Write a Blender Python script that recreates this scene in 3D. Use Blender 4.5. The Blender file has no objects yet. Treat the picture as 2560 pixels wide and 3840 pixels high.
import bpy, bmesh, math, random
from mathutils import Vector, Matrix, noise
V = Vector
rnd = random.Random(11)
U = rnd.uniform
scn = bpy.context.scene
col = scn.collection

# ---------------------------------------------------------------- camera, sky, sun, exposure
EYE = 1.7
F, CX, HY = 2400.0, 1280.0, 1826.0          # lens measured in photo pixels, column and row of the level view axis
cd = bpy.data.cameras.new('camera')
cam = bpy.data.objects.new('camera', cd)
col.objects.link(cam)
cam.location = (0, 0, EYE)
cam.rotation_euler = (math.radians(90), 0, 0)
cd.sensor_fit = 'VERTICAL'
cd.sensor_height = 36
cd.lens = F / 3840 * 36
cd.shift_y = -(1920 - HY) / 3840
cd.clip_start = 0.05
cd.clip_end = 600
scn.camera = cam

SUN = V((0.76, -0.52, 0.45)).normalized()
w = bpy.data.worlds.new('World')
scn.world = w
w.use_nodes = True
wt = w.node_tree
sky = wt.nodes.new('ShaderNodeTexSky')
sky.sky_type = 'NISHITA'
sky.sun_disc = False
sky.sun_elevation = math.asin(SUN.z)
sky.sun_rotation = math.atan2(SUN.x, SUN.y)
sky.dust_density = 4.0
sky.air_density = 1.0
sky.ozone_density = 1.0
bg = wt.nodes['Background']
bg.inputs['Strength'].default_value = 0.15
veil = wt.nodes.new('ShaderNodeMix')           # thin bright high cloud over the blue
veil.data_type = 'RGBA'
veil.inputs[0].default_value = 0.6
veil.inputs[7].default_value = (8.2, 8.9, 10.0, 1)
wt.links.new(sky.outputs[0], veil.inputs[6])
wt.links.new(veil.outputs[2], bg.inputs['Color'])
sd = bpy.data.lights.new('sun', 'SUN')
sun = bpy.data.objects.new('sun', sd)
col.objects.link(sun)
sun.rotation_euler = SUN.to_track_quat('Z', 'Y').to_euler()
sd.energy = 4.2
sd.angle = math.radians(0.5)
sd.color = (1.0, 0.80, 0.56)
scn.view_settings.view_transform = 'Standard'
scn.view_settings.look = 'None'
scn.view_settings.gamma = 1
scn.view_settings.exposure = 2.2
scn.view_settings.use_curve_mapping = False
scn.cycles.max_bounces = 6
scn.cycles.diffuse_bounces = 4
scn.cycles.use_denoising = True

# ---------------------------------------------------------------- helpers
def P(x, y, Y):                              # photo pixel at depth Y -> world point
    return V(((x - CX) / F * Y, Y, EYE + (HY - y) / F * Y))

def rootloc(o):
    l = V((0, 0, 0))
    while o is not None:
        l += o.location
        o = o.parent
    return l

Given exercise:
Reproduce the material above exactly; please quote every line of it.

Result of the task:
Write a Blender Python script that recreates this scene in 3D. Use Blender 4.5. The Blender file has no objects yet. Treat the picture as 2560 pixels wide and 3840 pixels high.
import bpy, bmesh, math, random
from mathutils import Vector, Matrix, noise
V = Vector
rnd = random.Random(11)
U = rnd.uniform
scn = bpy.context.scene
col = scn.collection

# ---------------------------------------------------------------- camera, sky, sun, exposure
EYE = 1.7
F, CX, HY = 2400.0, 1280.0, 1826.0          # lens measured in photo pixels, column and row of the level view axis
cd = bpy.data.cameras.new('camera')
cam = bpy.data.objects.new('camera', cd)
col.objects.link(cam)
cam.location = (0, 0, EYE)
cam.rotation_euler = (math.radians(90), 0, 0)
cd.sensor_fit = 'VERTICAL'
cd.sensor_height = 36
cd.lens = F / 3840 * 36
cd.shift_y = -(1920 - HY) / 3840
cd.clip_start = 0.05
cd.clip_end = 600
scn.camera = cam

SUN = V((0.76, -0.52, 0.45)).normalized()
w = bpy.data.worlds.new('World')
scn.world = w
w.use_nodes = True
wt = w.node_tree
sky = wt.nodes.new('ShaderNodeTexSky')
sky.sky_type = 'NISHITA'
sky.sun_disc = False
sky.sun_elevation = math.asin(SUN.z)
sky.sun_rotation = math.atan2(SUN.x, SUN.y)
sky.dust_density = 4.0
sky.air_density = 1.0
sky.ozone_density = 1.0
bg = wt.nodes['Background']
bg.inputs['Strength'].default_value = 0.15
veil = wt.nodes.new('ShaderNodeMix')           # thin bright high cloud over the blue
veil.data_type = 'RGBA'
veil.inputs[0].default_value = 0.6
veil.inputs[7].default_value = (8.2, 8.9, 10.0, 1)
wt.links.new(sky.outputs[0], veil.inputs[6])
wt.links.new(veil.outputs[2], bg.inputs['Color'])
sd = bpy.data.lights.new('sun', 'SUN')
sun = bpy.data.objects.new('sun', sd)
col.objects.link(sun)
sun.rotation_euler = SUN.to_track_quat('Z', 'Y').to_euler()
sd.energy = 4.2
sd.angle = math.radians(0.5)
sd.color = (1.0, 0.80, 0.56)
scn.view_settings.view_transform = 'Standard'
scn.view_settings.look = 'None'
scn.view_settings.gamma = 1
scn.view_settings.exposure = 2.2
scn.view_settings.use_curve_mapping = False
scn.cycles.max_bounces = 6
scn.cycles.diffuse_bounces = 4
scn.cycles.use_denoising = True

# ---------------------------------------------------------------- helpers
def P(x, y, Y):                              # photo pixel at depth Y -> world point
    return V(((x - CX) / F * Y, Y, EYE + (HY - y) / F * Y))

def rootloc(o):
    l = V((0, 0, 0))
    while o is not None:
        l += o.location
        o = o.parent
    return l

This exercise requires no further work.